Democrats, elated after winning the Republican tax concession after months of clashes, said they had also been able to beat back new conditions that Republicans had wanted on jobless pay, like requiring beneficiaries to seek high school equivalency degrees…

From the Boston Globe:

Republicans also were expected to drop a proposal requiring unemployed people to enroll in GED classes to obtain benefits, and a GOP proposal allowing states to employ drug tests as a condition of receiving unemployment benefits would be scrapped as well. But Republicans won a provision requiring jobless people to be more diligent in job searches as a condition of receiving benefits.

It will be interesting to look at the final conference report to see what that last sentence means.
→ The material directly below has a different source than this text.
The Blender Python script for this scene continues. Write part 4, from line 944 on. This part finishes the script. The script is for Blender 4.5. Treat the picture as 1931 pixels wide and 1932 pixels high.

Also, it’s not entirelly clear to me what has happened with the drug testing requirement. The Globe report above says its been dropped, but an earlier report in Roll Call quoted a Republican aide saying that the deal included language allowing states “to drug screen workers seeking a job that requires a drug test or who lost a job due to a failed drug test.”

Politico, reaffirming that the high school diploma/GED requirement has been dropped, but suggests that the deal might have an extremely watered version of the drug testing requirement:

The deal would drop language called for by Republicans allowing states to drug test potential recipients of jobless benefits and requiring the unemployed to be in a GED program if they have not finished high school. Republicans said the deal’s language on drug testing will reaffirm existing law.

Update (6:00 PM): Roll Call reported this afternoon that House Republican leaders emerged from a Conference meeting this morning “tempering expectations” that a majority of their Conference will accept the deal. Democrats were also reportedly “quick to note that a deal is not yet final.”

Meanwhile, the Washington Post‘s Greg Sargent was forwarded talking points that House Republicans have been circulating about the deal, which includes the following:

“Those receiving unemployment benefits must be searching for a job, and every state will be allowed to drug screen workers seeking a job that requires a drug test or who lost a job due to a failed drug test.”

Rep. Reed Continues to Characterize Restrictions in House UI Proposal As Giving People “Tools”

(edited slightly at 5:33 PM for for clarity)

In yesterday’s Christian Science Monitor story on the payroll tax cut and unemployment insurance (UI) extension negotiations, Rep. Reed (R-NY) is again quoted making the claim that the House’s proposal to deny unemployment benefits to those without a GED or high school diploma until they obtain one (or are at least enrolled in a class and making certain undefined progress toward such a credential) is actually providing “tools” to assist these individuals.

“Democrats are not willing to allow states the flexibility they need to give people tools to be reemployed,” says freshman Rep. Tom Reed (R) of New York. A strong advocate for these provisions, Congressman Reed says he’s now prepared to send unemployment benefits back to a 26-week level.

Again, as noted previously, there is nothing in this restriction that provides “tools” of any kind that will help people become reemployed. All the House proposal does is cut off benefits to those who are otherwise eligible but who lack a GED or High School diploma—unless they they can satisfy the vaguely-worded requirement that they are enrolled in a “class” and making “satisfactory progress” toward one of those two credentials (and only those two credentials). It doesn’t provide new funding for those classes, or any other “tools.”

Moreover the only “flexibility” provided for states in this proposal is the flexibility to opt out of the new restrictions the House wants to impose.

If you think the idea of providing more education and training opportunities to the unemployed sounds good, then the House UI proposal is not for you, because it does not actually do that. Instead, I suggest contacting your member of Congress and urging them to reauthorize the Workforce Investment Act, and to include an additional increase in funding for Title II of that act. That would result in putting actual adult education tools and resources in the hands of the unemployed—and others—seeking adult education opportunities.